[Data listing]
---

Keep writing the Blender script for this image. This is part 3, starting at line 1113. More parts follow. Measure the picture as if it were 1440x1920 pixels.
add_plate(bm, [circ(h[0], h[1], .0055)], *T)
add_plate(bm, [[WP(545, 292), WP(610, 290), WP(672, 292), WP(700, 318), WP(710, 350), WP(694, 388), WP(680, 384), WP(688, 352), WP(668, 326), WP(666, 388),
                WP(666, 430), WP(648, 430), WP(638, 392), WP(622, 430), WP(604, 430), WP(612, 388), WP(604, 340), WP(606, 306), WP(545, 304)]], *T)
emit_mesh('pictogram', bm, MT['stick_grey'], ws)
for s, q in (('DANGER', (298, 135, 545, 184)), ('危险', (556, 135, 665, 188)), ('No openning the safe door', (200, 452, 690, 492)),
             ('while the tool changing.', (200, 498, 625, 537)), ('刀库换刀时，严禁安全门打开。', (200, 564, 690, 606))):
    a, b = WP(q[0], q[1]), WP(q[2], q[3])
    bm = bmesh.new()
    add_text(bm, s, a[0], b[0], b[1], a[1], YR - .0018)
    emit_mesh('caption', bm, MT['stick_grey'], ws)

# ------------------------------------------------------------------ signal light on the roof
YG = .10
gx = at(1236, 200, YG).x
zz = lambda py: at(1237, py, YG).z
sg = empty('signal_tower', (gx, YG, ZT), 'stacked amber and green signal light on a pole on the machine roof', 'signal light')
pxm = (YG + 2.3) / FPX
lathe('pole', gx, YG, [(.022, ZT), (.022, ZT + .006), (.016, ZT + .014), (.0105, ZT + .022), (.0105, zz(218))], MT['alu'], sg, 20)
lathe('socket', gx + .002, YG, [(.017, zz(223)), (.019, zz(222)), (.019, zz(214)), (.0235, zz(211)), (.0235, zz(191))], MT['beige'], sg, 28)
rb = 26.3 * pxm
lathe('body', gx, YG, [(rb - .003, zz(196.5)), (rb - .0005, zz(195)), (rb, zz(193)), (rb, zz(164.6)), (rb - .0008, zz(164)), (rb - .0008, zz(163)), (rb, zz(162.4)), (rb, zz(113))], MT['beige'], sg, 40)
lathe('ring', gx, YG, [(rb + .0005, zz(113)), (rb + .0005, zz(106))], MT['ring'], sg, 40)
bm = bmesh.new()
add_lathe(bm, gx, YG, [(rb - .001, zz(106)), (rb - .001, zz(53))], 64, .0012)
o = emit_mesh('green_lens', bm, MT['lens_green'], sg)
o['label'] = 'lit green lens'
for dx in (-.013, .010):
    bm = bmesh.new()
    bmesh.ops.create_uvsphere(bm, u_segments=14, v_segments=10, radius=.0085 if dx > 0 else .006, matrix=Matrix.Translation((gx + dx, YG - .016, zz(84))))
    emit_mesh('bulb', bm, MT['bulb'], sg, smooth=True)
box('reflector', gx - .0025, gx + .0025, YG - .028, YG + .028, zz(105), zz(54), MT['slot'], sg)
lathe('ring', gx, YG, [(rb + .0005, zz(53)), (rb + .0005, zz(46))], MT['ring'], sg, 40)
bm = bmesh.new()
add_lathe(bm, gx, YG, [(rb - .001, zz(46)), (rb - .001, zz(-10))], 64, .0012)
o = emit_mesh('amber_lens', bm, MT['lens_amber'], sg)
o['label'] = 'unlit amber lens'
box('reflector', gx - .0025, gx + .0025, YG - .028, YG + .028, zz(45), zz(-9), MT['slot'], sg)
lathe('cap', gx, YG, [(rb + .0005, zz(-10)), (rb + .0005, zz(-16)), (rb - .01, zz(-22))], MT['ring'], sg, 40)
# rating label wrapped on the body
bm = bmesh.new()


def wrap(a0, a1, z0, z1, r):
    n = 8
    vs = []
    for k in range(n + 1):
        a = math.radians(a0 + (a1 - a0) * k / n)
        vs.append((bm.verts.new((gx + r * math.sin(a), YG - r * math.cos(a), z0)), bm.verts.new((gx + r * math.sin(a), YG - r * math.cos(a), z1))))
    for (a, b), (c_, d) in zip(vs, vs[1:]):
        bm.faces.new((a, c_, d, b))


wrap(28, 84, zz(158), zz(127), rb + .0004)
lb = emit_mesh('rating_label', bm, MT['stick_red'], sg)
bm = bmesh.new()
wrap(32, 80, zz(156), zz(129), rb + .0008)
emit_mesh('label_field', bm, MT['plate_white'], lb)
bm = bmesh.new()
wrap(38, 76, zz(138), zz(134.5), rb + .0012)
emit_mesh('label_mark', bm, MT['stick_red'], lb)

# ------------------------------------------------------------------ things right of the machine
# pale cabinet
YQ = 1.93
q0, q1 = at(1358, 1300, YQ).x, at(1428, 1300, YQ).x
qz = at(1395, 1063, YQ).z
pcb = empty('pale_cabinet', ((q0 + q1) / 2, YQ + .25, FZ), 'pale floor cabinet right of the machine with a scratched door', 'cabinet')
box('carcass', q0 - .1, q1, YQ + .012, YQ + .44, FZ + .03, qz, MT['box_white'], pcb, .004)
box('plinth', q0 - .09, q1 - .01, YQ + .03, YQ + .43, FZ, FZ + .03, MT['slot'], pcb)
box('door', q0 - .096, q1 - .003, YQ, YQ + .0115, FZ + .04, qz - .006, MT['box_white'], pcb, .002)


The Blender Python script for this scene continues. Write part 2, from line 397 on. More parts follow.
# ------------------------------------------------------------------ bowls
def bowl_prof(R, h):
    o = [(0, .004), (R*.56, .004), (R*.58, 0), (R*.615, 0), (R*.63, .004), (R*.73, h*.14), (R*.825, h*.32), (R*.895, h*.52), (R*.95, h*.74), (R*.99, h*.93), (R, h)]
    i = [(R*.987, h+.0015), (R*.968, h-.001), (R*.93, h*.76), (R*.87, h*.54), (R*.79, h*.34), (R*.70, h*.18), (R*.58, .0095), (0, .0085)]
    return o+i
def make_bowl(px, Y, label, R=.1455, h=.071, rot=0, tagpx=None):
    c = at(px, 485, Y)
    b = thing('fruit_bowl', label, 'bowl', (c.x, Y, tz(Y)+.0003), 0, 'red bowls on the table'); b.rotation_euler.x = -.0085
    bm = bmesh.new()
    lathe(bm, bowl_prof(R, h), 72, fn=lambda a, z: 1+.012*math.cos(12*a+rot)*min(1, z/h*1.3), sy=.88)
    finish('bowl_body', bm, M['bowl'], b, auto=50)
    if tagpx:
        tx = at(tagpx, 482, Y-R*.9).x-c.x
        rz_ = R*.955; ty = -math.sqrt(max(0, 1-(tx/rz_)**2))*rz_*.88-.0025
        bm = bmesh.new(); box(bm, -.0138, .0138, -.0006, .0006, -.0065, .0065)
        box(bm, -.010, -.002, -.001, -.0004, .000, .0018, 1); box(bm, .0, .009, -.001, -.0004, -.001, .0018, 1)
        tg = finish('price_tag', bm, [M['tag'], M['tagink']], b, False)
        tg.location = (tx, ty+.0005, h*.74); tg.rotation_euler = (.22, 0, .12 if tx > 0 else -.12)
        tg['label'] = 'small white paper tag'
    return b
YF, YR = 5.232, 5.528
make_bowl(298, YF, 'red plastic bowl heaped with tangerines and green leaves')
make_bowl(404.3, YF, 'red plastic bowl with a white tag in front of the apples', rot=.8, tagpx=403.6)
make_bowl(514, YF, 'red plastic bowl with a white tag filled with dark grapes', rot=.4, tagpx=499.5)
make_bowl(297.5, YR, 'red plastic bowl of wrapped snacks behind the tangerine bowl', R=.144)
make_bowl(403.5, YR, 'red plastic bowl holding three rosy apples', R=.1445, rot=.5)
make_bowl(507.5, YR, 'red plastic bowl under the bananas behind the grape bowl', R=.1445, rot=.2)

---

- Instruction: Go through the records above and set each one down exactly, please.

- Correct response:
Keep writing the Blender script for this image. This is part 3, starting at line 1113. More parts follow. Measure the picture as if it were 1440x1920 pixels.
add_plate(bm, [circ(h[0], h[1], .0055)], *T)
add_plate(bm, [[WP(545, 292), WP(610, 290), WP(672, 292), WP(700, 318), WP(710, 350), WP(694, 388), WP(680, 384), WP(688, 352), WP(668, 326), WP(666, 388),
                WP(666, 430), WP(648, 430), WP(638, 392), WP(622, 430), WP(604, 430), WP(612, 388), WP(604, 340), WP(606, 306), WP(545, 304)]], *T)
emit_mesh('pictogram', bm, MT['stick_grey'], ws)
for s, q in (('DANGER', (298, 135, 545, 184)), ('危险', (556, 135, 665, 188)), ('No openning the safe door', (200, 452, 690, 492)),
             ('while the tool changing.', (200, 498, 625, 537)), ('刀库换刀时，严禁安全门打开。', (200, 564, 690, 606))):
    a, b = WP(q[0], q[1]), WP(q[2], q[3])
    bm = bmesh.new()
    add_text(bm, s, a[0], b[0], b[1], a[1], YR - .0018)
    emit_mesh('caption', bm, MT['stick_grey'], ws)

# ------------------------------------------------------------------ signal light on the roof
YG = .10
gx = at(1236, 200, YG).x
zz = lambda py: at(1237, py, YG).z
sg = empty('signal_tower', (gx, YG, ZT), 'stacked amber and green signal light on a pole on the machine roof', 'signal light')
pxm = (YG + 2.3) / FPX
lathe('pole', gx, YG, [(.022, ZT), (.022, ZT + .006), (.016, ZT + .014), (.0105, ZT + .022), (.0105, zz(218))], MT['alu'], sg, 20)
lathe('socket', gx + .002, YG, [(.017, zz(223)), (.019, zz(222)), (.019, zz(214)), (.0235, zz(211)), (.0235, zz(191))], MT['beige'], sg, 28)
rb = 26.3 * pxm
lathe('body', gx, YG, [(rb - .003, zz(196.5)), (rb - .0005, zz(195)), (rb, zz(193)), (rb, zz(164.6)), (rb - .0008, zz(164)), (rb - .0008, zz(163)), (rb, zz(162.4)), (rb, zz(113))], MT['beige'], sg, 40)
lathe('ring', gx, YG, [(rb + .0005, zz(113)), (rb + .0005, zz(106))], MT['ring'], sg, 40)
bm = bmesh.new()
add_lathe(bm, gx, YG, [(rb - .001, zz(106)), (rb - .001, zz(53))], 64, .0012)
o = emit_mesh('green_lens', bm, MT['lens_green'], sg)
o['label'] = 'lit green lens'
for dx in (-.013, .010):
    bm = bmesh.new()
    bmesh.ops.create_uvsphere(bm, u_segments=14, v_segments=10, radius=.0085 if dx > 0 else .006, matrix=Matrix.Translation((gx + dx, YG - .016, zz(84))))
    emit_mesh('bulb', bm, MT['bulb'], sg, smooth=True)
box('reflector', gx - .0025, gx + .0025, YG - .028, YG + .028, zz(105), zz(54), MT['slot'], sg)
lathe('ring', gx, YG, [(rb + .0005, zz(53)), (rb + .0005, zz(46))], MT['ring'], sg, 40)
bm = bmesh.new()
add_lathe(bm, gx, YG, [(rb - .001, zz(46)), (rb - .001, zz(-10))], 64, .0012)
o = emit_mesh('amber_lens', bm, MT['lens_amber'], sg)
o['label'] = 'unlit amber lens'
box('reflector', gx - .0025, gx + .0025, YG - .028, YG + .028, zz(45), zz(-9), MT['slot'], sg)
lathe('cap', gx, YG, [(rb + .0005, zz(-10)), (rb + .0005, zz(-16)), (rb - .01, zz(-22))], MT['ring'], sg, 40)
# rating label wrapped on the body
bm = bmesh.new()


def wrap(a0, a1, z0, z1, r):
    n = 8
    vs = []
    for k in range(n + 1):
        a = math.radians(a0 + (a1 - a0) * k / n)
        vs.append((bm.verts.new((gx + r * math.sin(a), YG - r * math.cos(a), z0)), bm.verts.new((gx + r * math.sin(a), YG - r * math.cos(a), z1))))
    for (a, b), (c_, d) in zip(vs, vs[1:]):
        bm.faces.new((a, c_, d, b))


wrap(28, 84, zz(158), zz(127), rb + .0004)
lb = emit_mesh('rating_label', bm, MT['stick_red'], sg)
bm = bmesh.new()
wrap(32, 80, zz(156), zz(129), rb + .0008)
emit_mesh('label_field', bm, MT['plate_white'], lb)
bm = bmesh.new()
wrap(38, 76, zz(138), zz(134.5), rb + .0012)
emit_mesh('label_mark', bm, MT['stick_red'], lb)

# ------------------------------------------------------------------ things right of the machine
# pale cabinet
YQ = 1.93
q0, q1 = at(1358, 1300, YQ).x, at(1428, 1300, YQ).x
qz = at(1395, 1063, YQ).z
pcb = empty('pale_cabinet', ((q0 + q1) / 2, YQ + .25, FZ), 'pale floor cabinet right of the machine with a scratched door', 'cabinet')
box('carcass', q0 - .1, q1, YQ + .012, YQ + .44, FZ + .03, qz, MT['box_white'], pcb, .004)
box('plinth', q0 - .09, q1 - .01, YQ + .03, YQ + .43, FZ, FZ + .03, MT['slot'], pcb)
box('door', q0 - .096, q1 - .003, YQ, YQ + .0115, FZ + .04, qz - .006, MT['box_white'], pcb, .002)


The Blender Python script for this scene continues. Write part 2, from line 397 on. More parts follow.
# ------------------------------------------------------------------ bowls
def bowl_prof(R, h):
    o = [(0, .004), (R*.56, .004), (R*.58, 0), (R*.615, 0), (R*.63, .004), (R*.73, h*.14), (R*.825, h*.32), (R*.895, h*.52), (R*.95, h*.74), (R*.99, h*.93), (R, h)]
    i = [(R*.987, h+.0015), (R*.968, h-.001), (R*.93, h*.76), (R*.87, h*.54), (R*.79, h*.34), (R*.70, h*.18), (R*.58, .0095), (0, .0085)]
    return o+i
def make_bowl(px, Y, label, R=.1455, h=.071, rot=0, tagpx=None):
    c = at(px, 485, Y)
    b = thing('fruit_bowl', label, 'bowl', (c.x, Y, tz(Y)+.0003), 0, 'red bowls on the table'); b.rotation_euler.x = -.0085
    bm = bmesh.new()
    lathe(bm, bowl_prof(R, h), 72, fn=lambda a, z: 1+.012*math.cos(12*a+rot)*min(1, z/h*1.3), sy=.88)
    finish('bowl_body', bm, M['bowl'], b, auto=50)
    if tagpx:
        tx = at(tagpx, 482, Y-R*.9).x-c.x
        rz_ = R*.955; ty = -math.sqrt(max(0, 1-(tx/rz_)**2))*rz_*.88-.0025
        bm = bmesh.new(); box(bm, -.0138, .0138, -.0006, .0006, -.0065, .0065)
        box(bm, -.010, -.002, -.001, -.0004, .000, .0018, 1); box(bm, .0, .009, -.001, -.0004, -.001, .0018, 1)
        tg = finish('price_tag', bm, [M['tag'], M['tagink']], b, False)
        tg.location = (tx, ty+.0005, h*.74); tg.rotation_euler = (.22, 0, .12 if tx > 0 else -.12)
        tg['label'] = 'small white paper tag'
    return b
YF, YR = 5.232, 5.528
make_bowl(298, YF, 'red plastic bowl heaped with tangerines and green leaves')
make_bowl(404.3, YF, 'red plastic bowl with a white tag in front of the apples', rot=.8, tagpx=403.6)
make_bowl(514, YF, 'red plastic bowl with a white tag filled with dark grapes', rot=.4, tagpx=499.5)
make_bowl(297.5, YR, 'red plastic bowl of wrapped snacks behind the tangerine bowl', R=.144)
make_bowl(403.5, YR, 'red plastic bowl holding three rosy apples', R=.1445, rot=.5)
make_bowl(507.5, YR, 'red plastic bowl under the bananas behind the grape bowl', R=.1445, rot=.2)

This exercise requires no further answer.